Se a inflação é um conflito distributivo que piora a situação dos brasileiros, sobretudo dos mais pobres, nada mais justo do que combatê-la. E, se o governo possui um candidato que se empenhou na elaboração de um plano de estabilização e promete dar continuidade a ele, também é justo, democrático e legítimo que este governo o associe à propaganda do plano, elemento essencial na sua implementação.
À oposição cabe negar a validade do plano –o que hoje quase todos deixaram de fazer–, vigiar sua realização e propor correções de rumo, a fim de que o povo as aprove. Mas não tem cabimento sustentar que o plano seja mentira eleitoral, simplesmente porque seu principal executor, num dado momento, além de se mostrar cínico, diz que mentiria na divulgação de alguns dados.
Mentira aliás de pernas curtas, como se outros institutos não os tivessem colhendo. A verdade do plano não está nesta intenção nem nesta falha, mas na correção de seu rumo.
Mas, se cabe reconhecer o caráter partidário de um governo e a legitimidade de usar recursos públicos no sentido de divulgar e tentar dar continuidade a seu programa numa direção particular –como aliás fez Luiza Erundina ao defender suas posições numa greve de transportes, o que lhe acarretou uma representação popular, felizmente rejeitada pelo tribunal–, não é por isso que se torna válido usar recursos públicos para ajudar a eleger candidatos de um partido.

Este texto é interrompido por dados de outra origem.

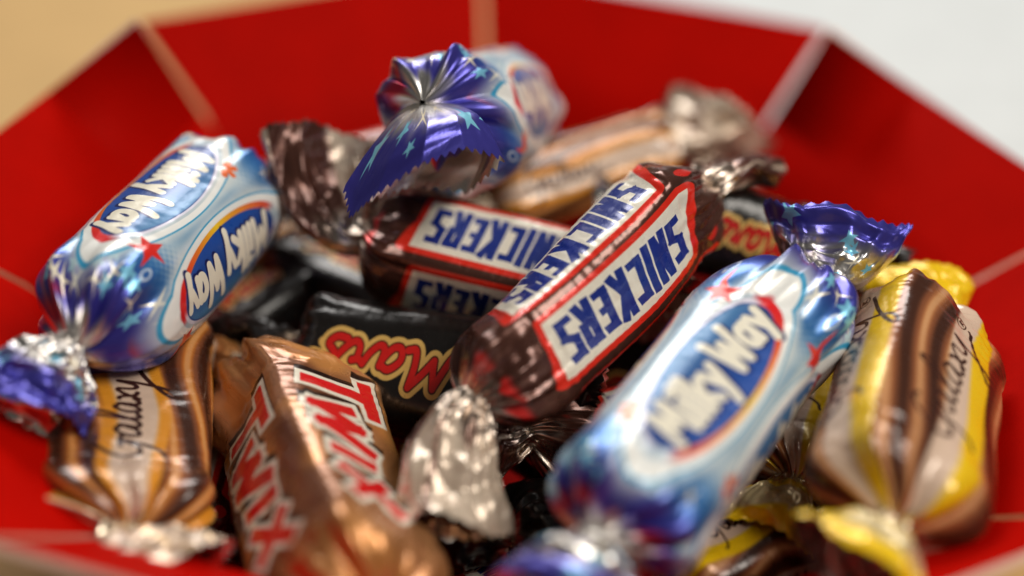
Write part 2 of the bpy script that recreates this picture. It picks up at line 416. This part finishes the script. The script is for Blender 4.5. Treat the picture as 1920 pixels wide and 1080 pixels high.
def crumple(u, v, seed, nf=5, fu=3, fv=1.5):
    """facets with sharp creases, periodic in u"""
    rg = np.random.RandomState(seed); o = 0
    for k in range(nf):
        a = rg.randint(-fu, fu + 1); b = rg.uniform(-fv, fv); w_ = .25 * noise(v * 1.3 + k * 7, u * 4, seed + k, 4)
        o = o + (tri(a * u + b * v + rg.rand() + w_) - .5) / (1 + .3 * k)
    return o / nf * 2

def wrapped(name, label, kind, A, B, phi, rx, ry, n=4, m=2.7, tA=None, tB=None, hi=1.0, seed=1, dent=.045, sh=.62, twist=0, bend=0, group='wrapped sweets heaped in the box', rn=.24):
    """a twist-wrapped sweet. A -> B is the reading direction of the print; phi turns the first face from the viewer.
    tA / tB: dict(neck, tip, w, h, roll, bend) for the two twisted ends"""
    A = np.asarray(A, float); B = np.asarray(B, float)
    a = unit(B - A); ctr = (A + B) / 2; L = np.linalg.norm(B - A)
    n0 = perp(CAM - ctr, a); u0 = np.cross(n0, a)
    f = R(phi); q = n0 * math.cos(f) + u0 * math.sin(f); p = np.cross(q, a)
    root = bpy.data.objects.new(name, None); C.objects.link(root); root.empty_display_size = .01
    root.location = Vector(ctr * S); tag(root, label, 'sweet', group)
    M = FILM[kind]; na = int(168 * hi) // 4 * 4
    sp, sq = section(n, rx, ry, na); cpn, cqn = section(2, 1, 1, na)
    u = np.arange(na) / na
    rg = np.random.RandomState(seed)
    uw = u + .018 * np.sin(2 * math.pi * (2 * u + rg.rand())) + .012 * np.sin(2 * math.pi * (5 * u + rg.rand()))
    pl = .5 * tri(5 * uw + rg.rand()) + .45 * tri(9 * uw + rg.rand()) * (.4 + 1.2 * noise(u * 0, u * 7, seed + 5, 7)) + .3 * tri(16 * uw + rg.rand()) * (.3 + 1.4 * noise(u * 0 + 3, u * 5, seed + 6, 5)) - .6
    tails = []
    for end, t in ((-1, tA), (1, tB)):
        E = A if end < 0 else B; t = dict(t or {})
        t.setdefault('neck', E + a * end * sh * max(rx, ry)); t.setdefault('tip', t['neck'] + a * end * 1.5)
        for k_, d_ in (('w', 1.0), ('h', .3), ('roll', rg.uniform(0, 180)), ('pleat', .16), ('crum', .18), ('curl', rg.uniform(-.35, .35)), ('hide', 0)): t.setdefault(k_, d_)
        tails.append(t)
    tw = [rg.uniform(-.5, .5) * 1.2, rg.uniform(-.5, .5) * 1.2]
    def ring(center, pp, qq, scale, amp, twist, s_):
        k = s_ ** 1.2
        x = sp * scale * (1 - k) + cpn * scale * k * (rx + ry) / 2
        y = sq * scale * (1 - k) + cqn * scale * k * (rx + ry) / 2
        mlt = 1 + amp * pl; x, y = x * mlt, y * mlt
        c_, s2 = math.cos(twist), math.sin(twist); x, y = x * c_ - y * s2, x * s2 + y * c_
        return center + x[:, None] * pp + y[:, None] * qq
    rings, U = [], []
    ns = int(34 * hi); nb = int(110 * hi)
    rm = (rx + ry) / 2
    def shoulder(E, t, k, end):
        o = []; Nk = np.asarray(t['neck'], float)
        for s_ in np.linspace(0, 1, ns):
            e = math.sin(s_ * math.pi / 2) ** (2 / m)          # profile runs round the corner
            sc_ = rn / rm + (1 - rn / rm) * max(0, math.cos(s_ * math.pi / 2)) ** (2 / m)
            e = .8 * e + .2 * s_ ** 3
            cen = E + (Nk - E) * e
            amp = .8 * s_ ** 1.3 + .02
            o.append((ring(cen, p, q, sc_, amp, tw[k] * s_ ** 3 + R(twist) * .5 * end, s_ ** 2.2), (.3 - .1 * s_) if end < 0 else (.7 + .1 * s_)))
        return o
    sA = shoulder(A, tails[0], 0, -1)[::-1]; sB = shoulder(B, tails[1], 1, 1)
    body = [(ring(A + (B - A) * s_ + (p * bend + q * abs(bend) * .3) * math.sin(math.pi * s_), p, q, 1, .02, R(twist) * (sstep(0, 1, np.array(s_)) - .5), 0), .3 + .4 * s_) for s_ in np.linspace(0, 1, nb)[1:-1]]
    allr = sA + body + sB
    P = np.array([r_[0] for r_ in allr]); U = np.array([r_[1] for r_ in allr])
    # loose film: creases and shallow dents, pushed along the outward direction
    cen = P.mean(1, keepdims=True); out = P - cen; out = out / np.linalg.norm(out, axis=-1, keepdims=True)
    vv = (U[:, None] - .2) / .6 * 3; uu = np.broadcast_to(u[None], P.shape[:2]); vb = np.broadcast_to(vv, P.shape[:2])
    fade = np.clip(np.minimum(U - .2, .8 - U) / .1, 0, 1)[:, None]
    mid = 1 - .55 * sstep(.0, .15, np.minimum(U - .3, .7 - U))[:, None]
    D = dent * (crumple(uu, vb, seed, 5, 4, 1.2) * 1.2 * mid + 1.3 * (noise(vb * 1.6, uu * 6, seed + 50, 6) - .5)) * fade
    endz = sstep(.36, .29, U)[:, None] + sstep(.64, .71, U)[:, None]
    D = D + .06 * pl[None] * endz * fade + dent * 1.7 * crumple(uu, vb, seed + 9, 5, 7, 2.5) * endz * fade
    D = D + (.010 + .022 * endz) * fade * crumple(uu, vb * 2, seed + 23, 7, 13, 6) * (dent / .05)
    P = P + out * D[..., None]
    grid_obj('wrapper', P, U, u, M, root, ctr)
    for k, (end, t) in enumerate(((-1, tails[0]), (1, tails[1]))):
        if t['hide']: continue
        Nk = np.asarray(t['neck'], float); T = np.asarray(t['tip'], float); E = A if end < 0 else B
        base = sA[0][0] if end < 0 else sB[-1][0]
        ln = np.linalg.norm(T - Nk); d0 = a * end
        ctrl = Nk + d0 * ln * t.get('lead', .3)
        nt = int(56 * hi); ts = np.linspace(0, 1, nt); rs = []
        ro = R(t['roll'])
        if 'side' in t:
            sv = perp(t['side'][0] * RT - t['side'][1] * UPV + t['side'][2] * FW, a); ro = math.atan2(sv @ q, sv @ p)
        S0 = p * math.cos(ro) + q * math.sin(ro); N0 = -p * math.sin(ro) + q * math.cos(ro)
        bx, by = (base - Nk) @ p, (base - Nk) @ q
        bs, bn = bx * math.cos(ro) + by * math.sin(ro), -bx * math.sin(ro) + by * math.cos(ro)
        th = np.arctan2(bn, bs); rad = np.hypot(bs, bn)
        d1 = unit(T - ctrl); zz = .07 * tri(30 * u + .2)
        for s_ in ts:
            cpt = (1 - s_) ** 2 * Nk + 2 * s_ * (1 - s_) * ctrl + s_ * s_ * T
            d = unit(2 * (1 - s_) * (ctrl - Nk) + 2 * s_ * (T - ctrl) + 1e-6 * d0)
            Sd = perp(S0, d); Nd = perp(N0 - (N0 @ Sd) * Sd, d)
            g = s_ ** .75; bl = sstep(0, .5, np.array(s_))
            W = rn + (t['w'] - rn) * g; H = rn * (1 - g) + t['h'] * g
            # flattened fan: spread columns across the width
            cx = np.cos(th); cx = cx * (1 - .35 * bl) + (1 - 2 * np.abs(((th / math.pi) % 2) - 1) * 1.0) * -0.0 + .35 * bl * np.sign(cx) * np.abs(cx) ** .7
            xs = (rad * np.cos(th)) * (1 - bl) + W * cx * bl + (W - rn) * cx * (1 - bl) * .8
            ys = (rad * np.sin(th)) * (1 - bl) + H * np.sin(th) * bl
            sv_ = np.full(na, s_ * 1.4); g2 = sstep(0, .35, np.array(s_))
            ys = ys + t['pleat'] * g * (1.15 - s_) * pl * 1.5 + t['curl'] * s_ ** 1.5 * (cx * cx - .4) * t['w'] \
                + t['crum'] * g * (1.5 * crumple(u, sv_, seed + 31 + k, 4, 3, 1.8) + .9 * crumple(u, sv_ * 1.7, seed + 41 + k, 5, 8, 2.5) + .14 * crumple(u, sv_ * 2, seed + 47 + k, 6, 15, 5))
            xs = xs * (1 + .22 * g * (noise(u * 0 + s_ * 2, u * 5, seed + 3 + k, 5) - .5)) + .6 * t['crum'] * g * crumple(u, sv_, seed + 61 + k, 4, 4, 2.0)
            ex = .22 * ln * (noise(u * 0 + 3.5 * k, u * 6, seed + 71, 6) + .4 * tri(2 * u + .3 * k) - .7) * g + (zz * t.get('zig', 1) if s_ > .985 else 0) + .7 * t['crum'] * g * crumple(u, sv_, seed + 77 + k, 4, 5, 1.6)
            rs.append(cpt + xs[:, None] * Sd + ys[:, None] * Nd + np.asarray(ex)[..., None] * d)
        rs = np.array(rs); Ut = (.2 - .2 * ts) if end < 0 else (.8 + .2 * ts)
        if end < 0: rs = rs[::-1]; Ut = Ut[::-1]
        grid_obj('twisted_end', rs, Ut, u + t.get('turn', 0), M, root, ctr)
    return root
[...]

A diferença é sutil, mas a democracia nasce dessas sutilezas. É válido tudo o que o governo fizer na propaganda de sua política, o que obviamente auxilia os políticos que o apóiam. Mas essa política pode ou não dar certo e o povo a julgará. Corrompem-se, contudo, os candidatos e o povo quando políticos recebem do governo dinheiro, empréstimos, instalações etc.
O que não tem cabimento é pedir que o governo se cale e não defenda as particularidades de sua política, porque não existe política sem particularidade.